The first time was in the Wolverines’ Big Ten season opener against then-No. 12 Purdue, but that happened during break and the student section seemed to be filled with an older crowd. But against the Jayhawks, the Maize Rage stretched nearly the entire length of the sideline behind both teams benches.

“The fans were great, they’ve come out to pretty much all our games and filled it up ever since Big Ten started,” redshirt freshman center Jordan Morgan said on Sunday. “It’s been great. There’s been tons of energy in the building and it motivates us and it kind of takes the other team out so it’s been really good.”

In Beilein’s previous three seasons, he’s brought in a national powerhouse to compete in Ann Arbor. During the 2007-08 season, the Wolverines lost, 69-54, to then-No. 8 UCLA. But in the past two years, Michigan has pulled off an upset — beating then No. 4 Duke in 2008 and then-No. 15 UConn in 2010.

“It's why a lot of these young men came here," Beilein said of Crisler's atmosphere on Sunday. “Tim Hardaway came here because he attended the Duke game two years ago ... You're not always going to have the second- or third-ranked team coming in here. But I do think the people who came to this game tonight see we walked away with a loss but at the same time, I hope they say, 'I like watching that team. That team's gonna get better.' ”

WOLVERINES' DEFENSE STIFLES JAYHAWKS: Beilein is known for fielding teams that play a strong man-to-man defense, but in last year’s contest with the then-top ranked Jayhawks, the Wolverines played a 1-3-1 zone defense.

“Last year we had success with it when we played them, so we wanted to throw it at them and kept them off balance,” sophomore guard Darius Morris said yesterday. “And the couple of times we did it in the first half, it seemed to slow them down, so we stuck with it in the second half, and we were getting stops.”

The zone defense forced Kansas to commit 16 turnovers, and Michigan capitalized by scoring 14 points off those turnovers.

The defense also held the Kansas offense, which averages 86 points per game, to just 51 points during regulation. The Jayhawk offense is the sixth-highest scoring in the country. But more impressively, Michigan held Kansas to shooting 33 percent from the field, when the Jayhawks normally shoot a nation-best 54 percent.

“We attacked (Michigan’s zone) miserably,” Kansas coach Bill Self said on Sunday. “We worked a lot against a 1-3-1. We attacked it miserably last year and we meant to do some different things and then reverted back. Of course, it doesn’t help when you don’t make shots. That’s about as bad as you can play against a zone I think.”

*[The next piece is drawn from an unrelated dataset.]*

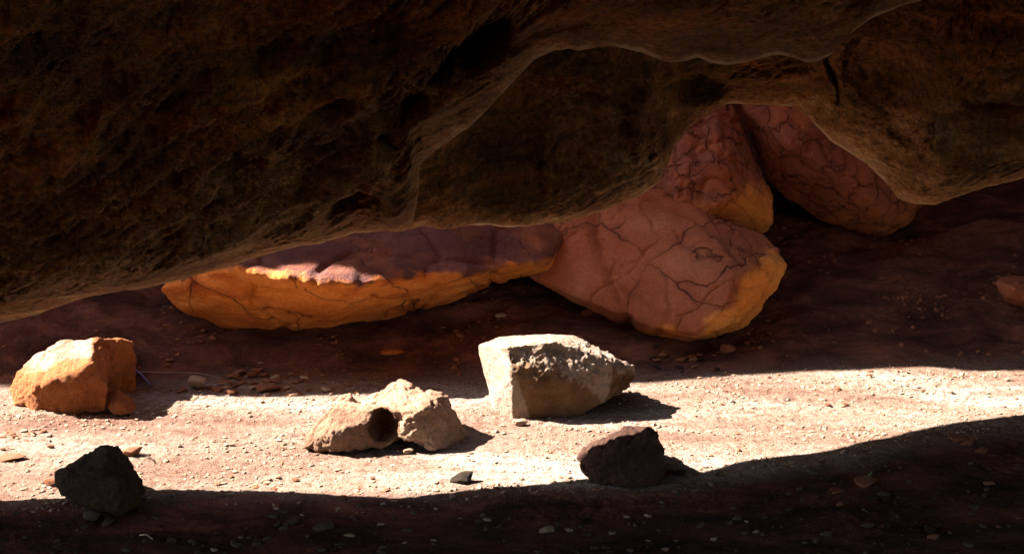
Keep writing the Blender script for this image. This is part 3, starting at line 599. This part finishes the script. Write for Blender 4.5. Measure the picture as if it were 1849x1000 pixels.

A STU-DENT ON THE BOARDS: It’s not uncommon to see junior guard Zack Novak fight on the boards. A year after switching from the four-spot to a guard, he’s been a familiar face on the glass — in six games so far this season, he’s grabbed at least seven rebounds.

But junior guard Stu Douglass joined his co-captain this game and grabbed 10 rebounds of his own, five more than his previous career best.

The two combined for half of the team’s boards and both grabbed eight rebounds on the defensive end.

“Douglass and Novak had 21 rebounds between them," Beilein said Sunday. "I mean, they just worked their tails off."